Good afternoon. News that people have been occupying a large area of unused land in Nampula province (see below) highlights another side to the pent-up public anger at ruling party Frelimo that has been released by the protests since October’s disputed elections. As various news media are now reporting, seizures of vacant land are taking place all over the country.
This newsletter has reported before on the scandal of Frelimo elites using their political influence to take control of land and then, frequently, leave it undeveloped while waiting for a business to come along and offer them money in order to develop it. Some of this land is in urban areas and could be used for housing; some of it is in rural areas and could be used to produce food which Mozambique currently imports (including, perversely, food grown in South Africa by Mozambican workers who have to travel across the border to work, and who could be employed in Mozambique if there were more farmland available).
Mozambique suffers from a shortage of affordable housing and available land on which to build it. Private developers are building some housing, but in a country where about two-thirds of the population are below the poverty line, the vast majority of people cannot afford to live in it. The government’s housing efforts have focused on giving people plots of land, but this is not sustainable in urban areas; there is just not enough land to go around, and the logical outcome of such a policy is massive urban sprawl, with people having to commute long distances into town on a slow, uncomfortable, and often unroadworthy bus in order to work. What the country needs is more dense housing in the form of multi-storey social housing blocks built to be rented at affordable rates. Money to build it could potentially be forthcoming from donors. The government also needs to enforce the law, which requires landholders to present a plan for developing idle land within two years, and protect the rights of ordinary people who find their land snatched away from them to give to a Frelimo fat cat.
In the meantime, grabbing hold of a plot of land seems like the most attractive route to having their own home for poor people living in squalid conditions, or even better-off people forced to live in an overcrowded house with their parents because of the housing shortage. Mozambique is an exceptionally young country — two-thirds of the population are aged below 25 — and the demand for more housing is only going to grow in the next few years. It is yet another challenge for the incoming government.

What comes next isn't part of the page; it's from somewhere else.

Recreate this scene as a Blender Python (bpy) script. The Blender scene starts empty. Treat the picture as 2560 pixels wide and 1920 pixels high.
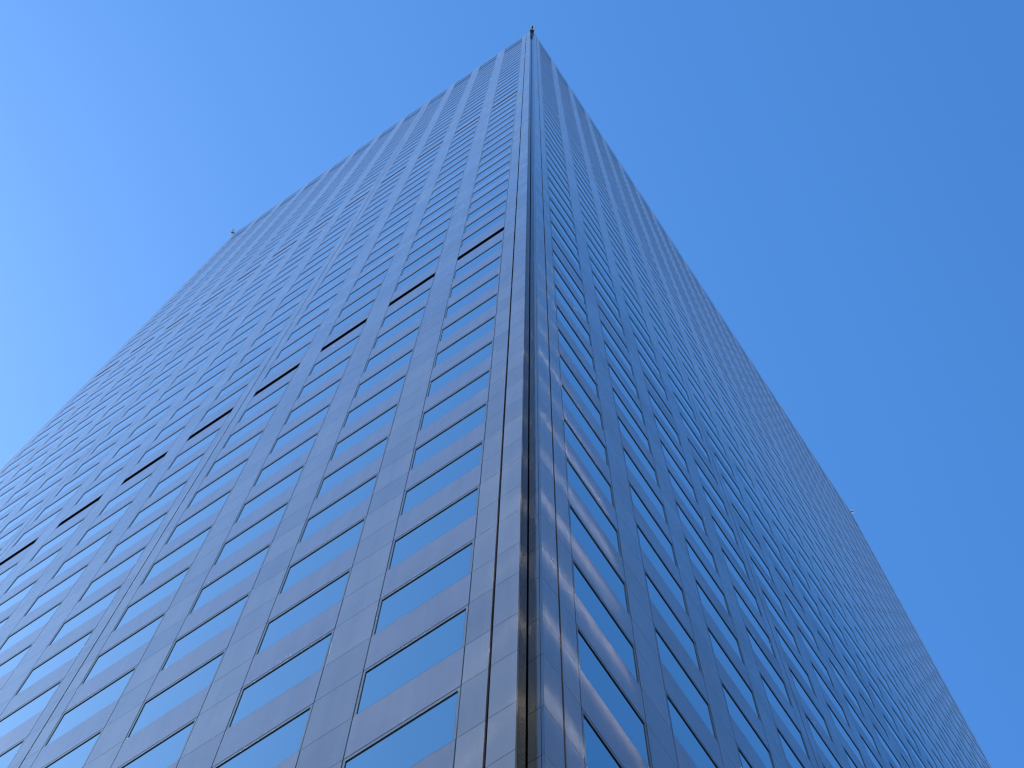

The latest from Zitamar News:
Today’s headlines:
- Mondlane against rush to swear in Podemos members of parliament (Lusa, O País)
- Record slump in business activity in December (Standard Bank)
- Number of inmates killed in December prison break rises to 35 (Lusa)
- Invasions of private land on the rise (O País, Notícias, TV Miramar, TV Sucesso)
- Work restarts at Montepuez ruby mine in Cabo Delgado (Lusa)
- Mozambique seeks new fuel supplier (Notícias)
Mondlane against rush to swear in Podemos members of parliament (Lusa, O País)
Opposition presidential candidate Venâncio Mondlane yesterday said he was not opposed to the swearing in of opposition party Podemos’ members of parliament, but that he did not agree with doing so just yet. Mondlane said that there were still efforts underway to challenge the authorities over the disputed election results, in which Mondlane says that he won. In an open letter addressed to Albino Forquilha, the president of Podemos which has supported Mondlane’s candidacy, Mondlane said that the swearing-in now would “weaken the struggle” and would be disrespectful to the memory of the people who had died in demonstrations. Mondlane said that the members should not take office until progress had been made on his demands submitted to the government, emphasising that not taking office meant losing only pay and not the mandate. Mondlane has given Forquilha three days to respond to his letter.
It is doubtful if Forquilha will rush to provide a public response to Mondlane’s open letter. The dispute weakens the opposition, which is trying to reach a consensus to face ruling party Frelimo and Daniel Chapo, its presidential candidate who is officially president-elect. Zitamar News has learnt from one of the opposition leaders that the group is ready for Mondlane to join the discussions they are having with President Filipe Nyusi. One of the aims envisaged by the opposition is to reach an agreement on a political deal to be signed before 15 January, the date fixed for Chapo’s inauguration as president.